Disciplina «Escribo más o menos tres libros al año para publicar uno solo. El secreto de la escritura es no parar nunca»
—Repite mucho que uno nunca se recupera de la adolescencia.
—Es que es así. Algo que quiero preguntar a todo el mundo es: ¿cómo habéis sobrevivido a vuestra adolescencia? Es
algo tan terrible... Yo sobreviví en gran parte gracias a la literatura. —¿Recuerda algún autor en especial?
—Marguerite Yourcenar jugó un papel muy importante. En mi adolescencia, por muchas razones, la feminidad fue un problema para mí. Convertirme en una mujer adulta me parecía algo abominable. No tenía ninguna mujer adulta como referencia. ¿En cuál convertirme? Todo lo que se me mostraba me parecía terrible. O era demasiado distinta a mí. Y en Bélgica descubrí que estaba Marguerite Yourcenar.
—¿Es usted nostálgica?
—Sí, soy una persona extremadamente nostálgica. Aquí estoy, hablando de mi padre... Soy muy nostálgica de ese padre que no conocí.
—En ‘Primera sangre’ tenemos un personaje buscando su lugar en el mundo constantemente. Y su lugar en el mundo con respecto a los otros también. Es una constante en su obra.
—Es cierto, es un tema recurrente. Creo que he heredado esa angustia paterna. Tuve una infancia muchísimo menos trágica que la suya. Pero era la hija de un diplomático, así que cada tres años perdía todo mi universo para empezar en otro lugar. Y rápidamente eso me dio una sensación de exilio. Cuando llegué a Bélgica tenía 17 años.
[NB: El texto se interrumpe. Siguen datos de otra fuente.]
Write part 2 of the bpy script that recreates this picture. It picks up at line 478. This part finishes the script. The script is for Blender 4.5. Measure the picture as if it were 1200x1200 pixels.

Y me sentí todavía más sola que en otros lugares. Así que tuve que encontrar mi lugar. Mis personajes muy a menudo son así, personajes marginales. No marginales trágicos, no vienen de países en guerra, sino marginales ligeros [y ríe].
—Desde 1992 publica un libro al año. ¿Por qué esa disciplina?
—Y escribo mucho más. Ahora estoy escribiendo mi manuscrito número ciento siete. Escribo más o menos tres libros al año para publicar uno solo. Esto se ha convertido en una gimnasia maravillosa. La gente me pregunta cuál es el secreto de mi inspiración, y lo tengo muy claro: el secreto es no parar nunca, como hacen los grandes deportistas. Mi inspiración es mi único músculo. Lo trabajo constantemente, así que siempre está en forma. Me gusta vivir en esa corriente perpetua de la inspiración. Me da un equilibrio que no tenía antes. Y publicar con regularidad es importante. La escritura es un oficio de soledad. Y esa soledad tiene un lado muy bueno, pero también uno muy angustiante. Es bueno conservar el contacto con el resto. Saber que hay alguien al otro lado.
—Alcanzó el éxito muy pronto. ¿Eso pesa de algún modo?
—Es muy positivo y muy angustiante. Estoy en la situación de alguien que vive una historia de amor loco desde hace 30 años. Es genial, pero es terrible. Hay que seducir constantemente.
—¿Y nunca se ha cansado? ¿Nunca se ha planteado parar o bajar el ritmo?
—Jamás. Es muy difícil, pero me encanta.